Traction animale, une vision politique

Ce texte a été produit par l’association de traction animale Hippotese (il a été écrit à 9 mains) dans le cadre d’un week-end de « coming-out politique » encadré et accompagné par la MCD (dont c’est une des nouvelles activités), car l’association cherchait à repolitiser son projet associatif pour inscrire la TA (comme ils disent dans le milieu) dans une perspective plus large que purement technique. Le texte actuel est à l’état brut, tel qu’il a été assemblé par différents groupes à l’issue d’un atelier d’écriture. Il servira de base au processus de politisation en cours, qui pourra prendre différentes formes.

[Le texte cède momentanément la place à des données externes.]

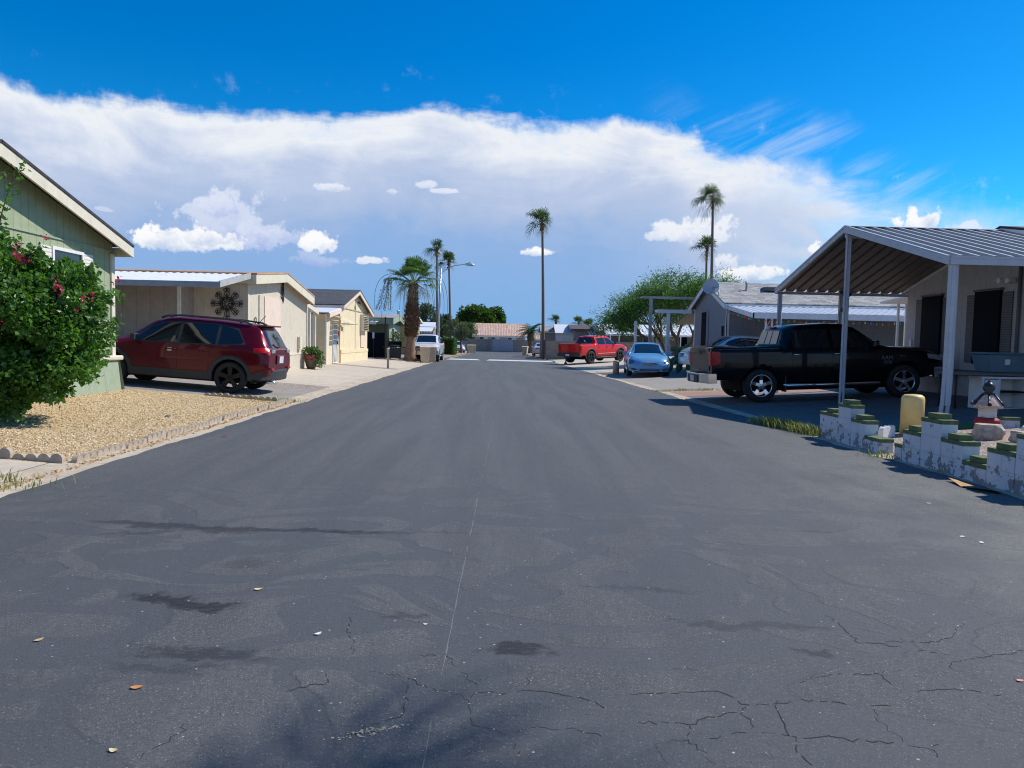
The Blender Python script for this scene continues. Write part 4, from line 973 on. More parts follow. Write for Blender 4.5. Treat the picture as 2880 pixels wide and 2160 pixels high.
def lin(*pts):
    xs = [p[0] for p in pts]; zs = [p[1] for p in pts]
    return lambda x: float(np.interp(x, xs, zs))
def vehicle(name, label, sp, loc, heading, pitch=0., roll=0., group=None, cat='car'):
    root = thing(name, label, cat, loc, group=group)
    root.rotation_euler = Euler((roll, -pitch, heading), 'XYZ')
    pm = sp['paint']; sh = Shell(sp['rows'], sp.get('sig', .03)); r = sp['r']; ax = sp['ax']; W = sp['W']
    arch = sp.get('arch', r*1.14)
    cut = MB()
    for x in (ax, -ax):
        for sg in (-1, 1):
            cut.lathe([(arch, W*.5), (arch, W*1.2)] if sg > 0 else [(arch, -W*1.2), (arch, -W*.5)], (x, 0, r+sp.get('archup', .02)), 40, 'y', 1, False)
    if 'bed' in sp: b = sp['bed']; cut.box(b[0], -b[2], b[3], b[1], b[2], 2.2, 2)
    me = bool_cut(sh.body(None, sp.get('nx', 96), sp.get('keep', ())), cut, [pm, M['well'], M['bed_liner']], 'body')
    body = lk('body', me, root)
    for x in (ax, -ax):
        for sg in (-1, 1): wheel(root, x, sg*(W-sp['tw']/2-.015), r, sp['tw'], sg, sp['rim'], rr=sp.get('rr', .72), five_wide=sp.get('spoke', .5), spokes=sp.get('nsp', 5))
    P('chassis', MB().box(-ax-.4, -W*.62, r*.62, ax+.4, W*.62, sp['rows'][5][1]+.06).box(-ax-.05, -W*.8, r*.8, -ax+.05, W*.8, r*1.1).box(ax-.05, -W*.8, r*.8, ax+.05, W*.8, r*1.1), M['well'], root)
    for sg in (1, -1):
        for (xa, xb, lo, hi) in sp['windows']:
            P('window', sh.side(np.linspace(xa, xb, 10), lo, hi, sg, .007), M['car_glass'], root)
        if 'surround' in sp:
            xa, xb, lo, hi = sp['surround']; P('window_trim', sh.side(np.linspace(xa, xb, 26), lo, hi, sg, .0025), M['blackplast'], root)
        for i, (xa, xb, z0, z1, hz) in enumerate(sp['doors']):
            zz0 = z0 if callable(z0) else (lambda x, z0=z0: z0); zz1 = z1 if callable(z1) else (lambda x, z1=z1: z1)
            d = P('door', sh.side(np.linspace(xa, xb, 12), zz0, zz1, sg, .006, 8), pm, root)
            xm = xa+.14
            yv = sh.y(xm, hz)+.02
            hm = MB().tube([(xm-.11, sg*yv, hz), (xm-.09, sg*(yv+.025), hz), (xm+.09, sg*(yv+.025), hz), (xm+.11, sg*yv, hz)], .016, 6)
            P('handle', hm, sp.get('handle', pm), d)
        if sp.get('flare'):
            for x in (ax, -ax): P('fender_flare', arc_strip(sh, x, r+sp.get('archup', .02), arch-.012, arch+sp['flare'], sg, .016), sp.get('flare_m', M['blackplast']), root)
        if 'clad' in sp:
            P('sill_cladding', sh.side(np.linspace(-ax+arch, ax-arch, 14), lambda x: sp['clad'][0], lambda x: sp['clad'][1], sg, .014), M['blackplast'], root)
        mx, mz = sp['mirror']; my = sh.y(mx, mz)
        mr = P('mirror', MB().cbox((mx, sg*(my+.15), mz+.06), (.11, .2, .16)).cbox((mx+.02, sg*(my+.03), mz+.01), (.06, .12, .05)), sp.get('mirror_m', pm), root, bevel=.03)
        P('mirror_glass', MB().cbox((mx-.057, sg*(my+.15), mz+.06), (.006, .16, .12)), M['chrome'], mr)
        for nm, (xa, xb, lo, hi), mm in sp.get('flank', []): P(nm, sh.side(np.linspace(xa, xb, 8), lo, hi, sg, .012), mm, root)
    if 'wind' in sp: P('windscreen', sh.top(*sp['wind'], sp.get('windw', .95), .006), M['car_glass'], root)
    if 'rearwin' in sp: P('rear_window', sh.top(*sp['rearwin'], sp.get('rwinw', .93), .006), M['car_glass'], root)
    return root, sh, body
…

Du point de vue de la MCD, la traction animale est une piste pour mettre en oeuvre la décroissance : elle s’inscrit dans le ré-enpaysannement de nos sociétés, dans la désindustrialisation et la démarchandisation de notre modèle agricole, dans la lutte contre l’extractivisme (qui sont autant de déclinaisons de la décroissance). Décliner la décroissance, c’est tenter de la « rendre concrète » politiquement : c’est alors tout un monde qui s’ouvre à des imaginaires et à des perspectives enthousiasmantes, faisant sortir la décroissance du temps des généralités, et permettant du même coup aux décroissant-es d’espérer explorer ces perspectives avec tous ces compagnons de route qui les défrichent déjà.


De même, de nombreuses valeurs décrites dans le texte nous paraissent relever d’un trajet de décroissance : l’attention au vivant, la philosophie de la relation au cheval, l’importance de la transmission et des savoirs vernaculaires, la pratique des low-techs, le partage d’un commun
Ce travail s’inscrit également pour nous dans notre réflexion autour du noyau – rayons de la décroissance. La traction animale relève de ce qu’on appelle un rayon : ce sur quoi on peut s’opposer tout en étant tout de même décroissant-es (par exemple : positions véganes depuis le noyau décroissant VS défense de la traction animale et de l’élevage paysan depuis le même noyau)

Manifeste politique pour la traction animale d’Hippotese

Nous sommes un groupe d’individus pratiquant la traction animale. Nous y sommes arrivés par des biais différents : pour certains, c’est l’envie de travailler avec le cheval, le vivant, qui nous a poussé vers la traction animale. Pour d’autres, c’est des raisons écologiques et environnementales qui ont éveillé un intérêt pour l’utilisation de l’énergie animale. Quelques membres de l’association ont grandi aux côtés des chevaux et se sont imprégnés de la traction animale et de ses métiers, leur famille leur ayant transmis des connaissances de base. Certains d’entre nous se sont dirigés vers la traction animale par intérêt pour la recherche adaptée, par désir de trouver des technologies accessibles et maîtrisables.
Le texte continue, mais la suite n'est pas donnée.